After collecting our luggage, we grabbed breakfast and coffee/tea at the airport to kill some time since it was still far too early to begin sightseeing. With only a few hours of sleep on the overnight flight, we knew the key to surviving the day was simple: keep moving and absolutely do not sit down anywhere too comfortable.

In true Hammond family fashion, we decided to start sightseeing immediately.

We took a rideshare to Windsor, about 25 minutes from Heathrow, stored our luggage at a local gift shop, and began exploring the town. After a late morning snack, we headed uphill to Windsor Castle for a self-guided tour.

The admission included an audio guide, which turned out to be excellent. We explored the castle grounds, visited St George’s Chapel, looked out from the North Terrace, and walked through the State Apartments filled with incredible artwork, ornate rooms, and centuries of royal history. Unfortunately, photography is not allowed inside the chapel or the State Apartments, so you will simply have to trust us when we say it was impressive.

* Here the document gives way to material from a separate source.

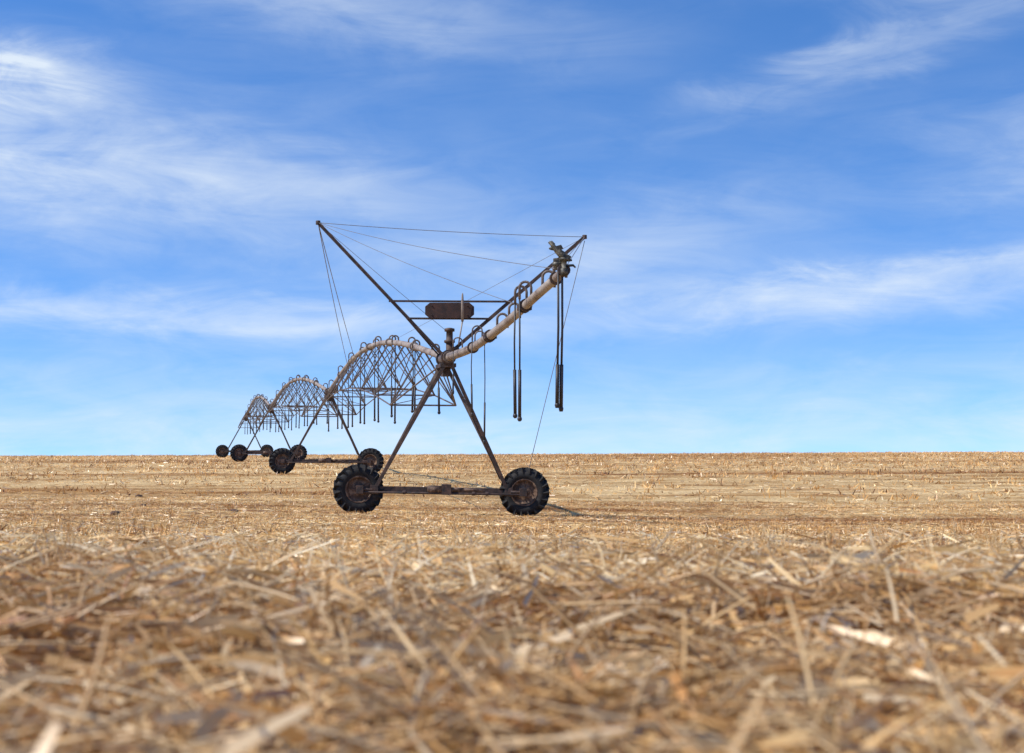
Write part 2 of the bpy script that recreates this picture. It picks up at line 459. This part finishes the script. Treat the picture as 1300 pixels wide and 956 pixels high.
sl=MB();s0=Vector((-1.25,35.7,3.35))
sl.ring_tube([s0,s0+Z*.50,s0+Z*.68,s0+Z*.72],[.035,.035,.022,.008],10);sl.ring_tube([s0-Z*.6-q*.1,s0],.02,6)
sl.obj('sight_rod',M_pipe,root)
dk.obj('mast_and_boom_fittings',M_dark,root,.004)
wr=MB()
def wire(a,b,sag=0,r=.008):
    a=Vector(a);b=Vector(b)
    wr.ring_tube([a.lerp(b,t/12)-Z*sag*4*(t/12)*(1-t/12) for t in range(13)],r,5)
wire(TL,TR,.05)
E=cat(1.0)
def sp(t): return apex[0].lerp(apex[1],t)+Z*RISE*math.sin(math.pi*t)
wire(TL,sp(.66),.05,.011);wire(TL,sp(.74),.12,.011);wire(TR,sp(.74),.0,.006)
wire(TL,E,.1,.006);wire(TL,cat(.6),.1,.006);wire(TR,E,.0,.008);wire(TR,cat(.6),.0,.007)
wire(TR-Z*.1,W[1]+Vector((0,-.1,.15)),.0,.009)
wire(TL,TL.lerp(F0,1)+Z*.7,.02,.006)
wr.obj('stay_wires',M_wire,root)
gn=MB();hs=MB()
def pix_drop(t,zb,sg,th=1.2,off=0):
    c=cat(t)+q*off;goose(gn,hs,c,q*sg,(c.z-zb),.11,th,.24)
for t,zb,sg in ((.12,1.5,-1),(.22,.3,1),(.30,.9,-1),(.615,.75,-1),(.645,.68,-1)):
    pix_drop(t,zb,sg,1.05 if t>.5 else .7)
for t in (.42,.5,.72,.80):
    c=cat(t);pts=[c,c+Z*.24]+[c+Z*(.24+.11*math.sin(math.pi*k/8))+q*(.11-.11*math.cos(math.pi*k/8)) for k in range(1,9)]+[c+q*.22+Z*.05]
    gn.ring_tube(pts,.026,8)
for off,zb,dy in ((-.10,.88,0),(-.03,.82,.05)):
    e=E+Vector((off,dy,-.05))
    hs.ring_tube([e+Z*.1,Vector((e.x+.0,e.y,2.2)),Vector((e.x-.015,e.y,1.55))],.020,8)
    hs.ring_tube([Vector((e.x-.015,e.y,1.55)),Vector((e.x-.025,e.y,zb))],.033,8)
    hs.ring_tube([Vector((e.x-.025,e.y,zb+.01)),Vector((e.x-.025,e.y,zb-.03)),Vector((e.x-.025,e.y,zb-.08))],[.03,.043,.03],8)
gn.obj('boom_goosenecks',M_steel,root);hs.obj('boom_drop_hoses',M_hose,root)
g=MB();E=cat(1.0)
g.ring_tube([E-Z*.1,E+Z*.02,E+Z*.03,E+Z*.16,E+Z*.17,E+Z*.21],[.07,.07,.05,.05,.08,.08],12)
G=E-Z*.09
g.ring_tube([G+Z*.27,G+Z*.31,G+Vector((-.04,0,.36)),G+Vector((-.12,0,.43)),G+Vector((-.18,-.02,.50)),G+Vector((-.26,-.03,.58))],[.055,.065,.07,.055,.036,.026],10)
g.ring_tube([G+Vector((.02,0,.34)),G+Vector((-.10,0,.44)),G+Vector((-.22,0,.47)),G+Vector((-.26,0,.46))],[.03,.03,.035,.012],8)
g.box(G+Vector((-.10,-.02,.47)),(.07,0,.02),(0,.03,0),(-.02,0,.035))
g.box(G+Vector((-.20,0,.55)),(.03,0,-.03),(0,.03,0),(.02,0,.02))
g.box(G+Vector((.04,0,.32)),(.07,0,-.04),(0,.03,0),(.02,0,.04))
g.ring_tube([G+Z*.16,G+Vector((.16,0,.17)),G+Vector((.20,0,.13))],[.025,.022,.015],8)
g.ring_tube([G+Vector((.05,0,.25)),G+Vector((.14,0,.26))],.018,8)
V_=cat(.95)
g.ring_tube([V_+Vector((-.1,0,.02)),V_+Vector((-.1,0,.08)),V_+Vector((-.1,0,.09)),V_+Vector((-.1,0,.15))],[.05,.05,.09,.09],12)
g.box(V_+Vector((-.1,0,.19)),(.07,0,.01),(0,.06,0),(0,0,.035))
g.obj('end_gun_sprinkler',M_gun,root)

# ---------------------------------------------------------------- clods
mc,nt,bs=new_mat('soil_clod');g_=N(nt,'ShaderNodeNewGeometry')
nz=noise(nt,g_.outputs['Position'],20,5)
nt.links.new(ramp(nt,nz.outputs['Fac'],[(.3,(.05,.03,.02)),(.7,(.16,.09,.055))]).outputs[0],bs.inputs['Base Color']);bs.inputs['Roughness'].default_value=.95
cb=MB()
cl=[(1.36,5.2,.08),(1.24,5.1,.05),(1.46,5.35,.05),(-.03,12.5,.05),(-8.6,31,.09),(-6.6,34,.08),(-12,46,.09),(-9.8,38,.07)]
for x,y,r in cl:
    c=Vector((x,y,H(x,y)+r*.25))
    b=len(cb.v);k=10;m=6
    for a in range(m+1):
        th=math.pi*a/m
        for j in range(k):
            ph=2*math.pi*j/k;rr=r*U(.75,1.2)
            cb.v.append(c+Vector((math.sin(th)*math.cos(ph)*1.4,math.sin(th)*math.sin(ph)*1.2,math.cos(th)*.7))*rr)
    for a in range(m):
        for j in range(k):
            cb.f.append((b+a*k+j,b+a*k+(j+1)%k,b+(a+1)*k+(j+1)%k,b+(a+1)*k+j));cb.sm.append(True)
cb.obj('soil_clods',mc,None)

# ---------------------------------------------------------------- sun + sky
S=Vector((-.85,-.30,.98)).normalized()
sun=bpy.data.lights.new('sun','SUN');sun.energy=5.0;sun.angle=math.radians(.5);sun.color=(1,.95,.87)
so=bpy.data.objects.new('sun',sun);scene.collection.objects.link(so)
so.rotation_euler=(-S).to_track_quat('-Z','Y').to_euler()
w=bpy.data.worlds.new('World');scene.world=w;w.use_nodes=True;nt=w.node_tree
bg=nt.nodes['Background']
tc=N(nt,'ShaderNodeTexCoord');D=tc.outputs['Generated']
sky=N(nt,'ShaderNodeTexSky',sky_type='NISHITA');sky.sun_disc=False
sky.sun_elevation=math.asin(S.z);sky.sun_rotation=math.atan2(S.x,S.y)
sky.air_density=1.0;sky.dust_density=.3;sky.ozone_density=3.0;sky.altitude=300
va=N(nt,'ShaderNodeVectorMath',operation='MULTIPLY_ADD');nt.links.new(D,va.inputs[0])
va.inputs[1].default_value=(1,1,1.6);va.inputs[2].default_value=(0,0,.115)
vn=N(nt,'ShaderNodeVectorMath',operation='NORMALIZE');nt.links.new(va.outputs[0],vn.inputs[0])
nt.links.new(vn.outputs[0],sky.inputs['Vector'])
hs_=N(nt,'ShaderNodeHueSaturation');hs_.inputs['Saturation'].default_value=1.15
nt.links.new(sky.outputs[0],hs_.inputs['Color'])
skyc=mix(nt,1.0,hs_.outputs[0],(1.0,1.34,1.66),'MULTIPLY')
def math_(op,a,b=None,c=None,clamp=False):
    m=N(nt,'ShaderNodeMath',operation=op);m.use_clamp=clamp
    for i_,v in enumerate((a,b,c)):
        if v is None: continue
        if isinstance(v,(int,float)): m.inputs[i_].default_value=v
        else: nt.links.new(v,m.inputs[i_])
    return m.outputs[0]
mpw=N(nt,'ShaderNodeMapping');nt.links.new(D,mpw.inputs['Vector'])
mpw.inputs['Rotation'].default_value=(0,.08,0);mpw.inputs['Scale'].default_value=(5,5,26)
nw=noise(nt,mpw.outputs[0],1.3,8,.62,1.1)
mp2=N(nt,'ShaderNodeMapping');nt.links.new(D,mp2.inputs['Vector']);mp2.inputs['Rotation'].default_value=(0,-.3,0)
mp2.inputs['Scale'].default_value=(6,6,16);nw2=noise(nt,mp2.outputs[0],2.2,7,.6,.6)
mp3=N(nt,'ShaderNodeMapping');nt.links.new(D,mp3.inputs['Vector']);mp3.inputs['Scale'].default_value=(3,3,8)
nw3=noise(nt,mp3.outputs[0],1.3,2,.5,.3)
wv=N(nt,'ShaderNodeVectorMath',operation='MULTIPLY_ADD');nt.links.new(nw2.outputs['Color'],wv.inputs[0])
wv.inputs[1].default_value=(.14,0,.045);wv.inputs[2].default_value=(-.07,0,-.0225)
wp=N(nt,'ShaderNodeVectorMath',operation='ADD');nt.links.new(D,wp.inputs[0]);nt.links.new(wv.outputs[0],wp.inputs[1])
sx=N(nt,'ShaderNodeSeparateXYZ');nt.links.new(wp.outputs[0],sx.inputs[0])
blobs=[(60,122,110,36,1.15,0),(80,225,340,80,.6,.05),(430,240,230,45,.34,.1),(190,402,430,26,.5,.03),(1180,350,330,26,.52,-.12),(980,390,520,32,.34,-.04),
 (1090,85,200,30,.36,-.3),(480,25,280,45,.34,.1),(860,290,260,50,.24,-.1),(1270,225,120,65,.30,0),(560,480,1100,45,.25,0),(700,340,300,35,.25,.05),(1220,20,220,35,.25,.1),(650,565,3000,60,.55,0)]
tot=None
for px,py_,rx,ry,wt,kx in blobs:
    cx_=(px-650)/F;cz_=(577-py_)/F*.985
    dx=math_('MULTIPLY',math_('SUBTRACT',sx.outputs['X'],cx_),F/rx)
    sh=math_('MULTIPLY_ADD',math_('SUBTRACT',sx.outputs['X'],cx_),kx,sx.outputs['Z'])
    dz=math_('MULTIPLY',math_('SUBTRACT',sh,cz_),F/ry)
    r2=math_('ADD',math_('MULTIPLY',dx,dx),math_('MULTIPLY',dz,dz))
    gss=math_('MULTIPLY',math_('POWER',2.718,math_('MULTIPLY',r2,-1.1)),wt)
    tot=gss if tot is None else math_('ADD',tot,gss)
n01=math_('MULTIPLY_ADD',nw.outputs['Fac'],2.6,-.85,True)
n02=math_('MULTIPLY_ADD',nw2.outputs['Fac'],2.4,-.7,True)
tex=math_('ADD',math_('MULTIPLY',n01,.55),math_('MULTIPLY',n02,.45))
cl1=math_('MULTIPLY',tot,math_('MULTIPLY_ADD',tex,1.05,.26))
veil=math_('MULTIPLY',math_('MULTIPLY_ADD',nw3.outputs['Fac'],2.0,-.7,True),math_('MULTIPLY',tex,.30))
cf=math_('MINIMUM',math_('ADD',cl1,veil),.9)
skc=mix(nt,cf,skyc,(6.3,7.0,7.7))
nt.links.new(skc,bg.inputs['Color']);bg.inputs['Strength'].default_value=.13

# ---------------------------------------------------------------- camera
cam=bpy.data.cameras.new('camera');co=bpy.data.objects.new('camera',cam);scene.collection.objects.link(co)
cam.sensor_width=36;cam.lens=50;cam.clip_start=.05;cam.clip_end=6000
co.location=(0,0,0);co.rotation_euler=(math.radians(90+4.57),0,0)
cam.shift_y=-45/1300
cam.dof.use_dof=True;cam.dof.focus_distance=33;cam.dof.aperture_fstop=4.0
scene.camera=co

One highlight in the Lower Yard was the lone castle guard standing watch while tourists took turns taking photos and selfies from about ten yards away. We suspect there is a “short straw” system among the guards to determine who gets assigned to that particular post each day. Naturally, we contributed to the ongoing tourist photo tradition.

By the time we finished touring the castle, the missed night of sleep began catching up with us. We stopped at a local pub for a quick pint and sandwich to refuel before continuing the adventure.

After retrieving our bags, we took another rideshare into London, a roughly 45-minute drive thanks to afternoon traffic. Once we checked into the hotel, we knew sitting down would be dangerous, so we forced ourselves back outside for a walk.

We found a nearby bubble tea shop and, drinks in hand, wandered through Hyde Park, which reminded us a bit of New York’s Central Park, only with more royal history and no hotdog carts.

The park was beautiful, and the sun even made a brief appearance as we passed Kensington Palace, the former home of Diana, Princess of Wales. Behind the palace sits the Sunken Garden and a memorial statue dedicated to her.

Continuing our walk, we circled Round Pond and stopped at the impressive Albert Memorial, built in honor of Prince Albert, Queen Victoria’s husband and first cousin. Albert played a major role in organizing the Great Exhibition of 1851, a massive international event showcasing industrial innovation and culture that attracted more than six million visitors. After his sudden death in 1861, Queen Victoria commissioned the memorial as a tribute to him on the center axis of where the Great Exhibition took place.

At this point, exhaustion finally started winning the battle. Between the overnight flight, the time change, and a full day of sightseeing, we were officially running on fumes.

We returned to the hotel, enjoyed a nice dinner at the restaurant downstairs, and happily called it a night.

Mission accomplished: we made it to bedtime without crashing.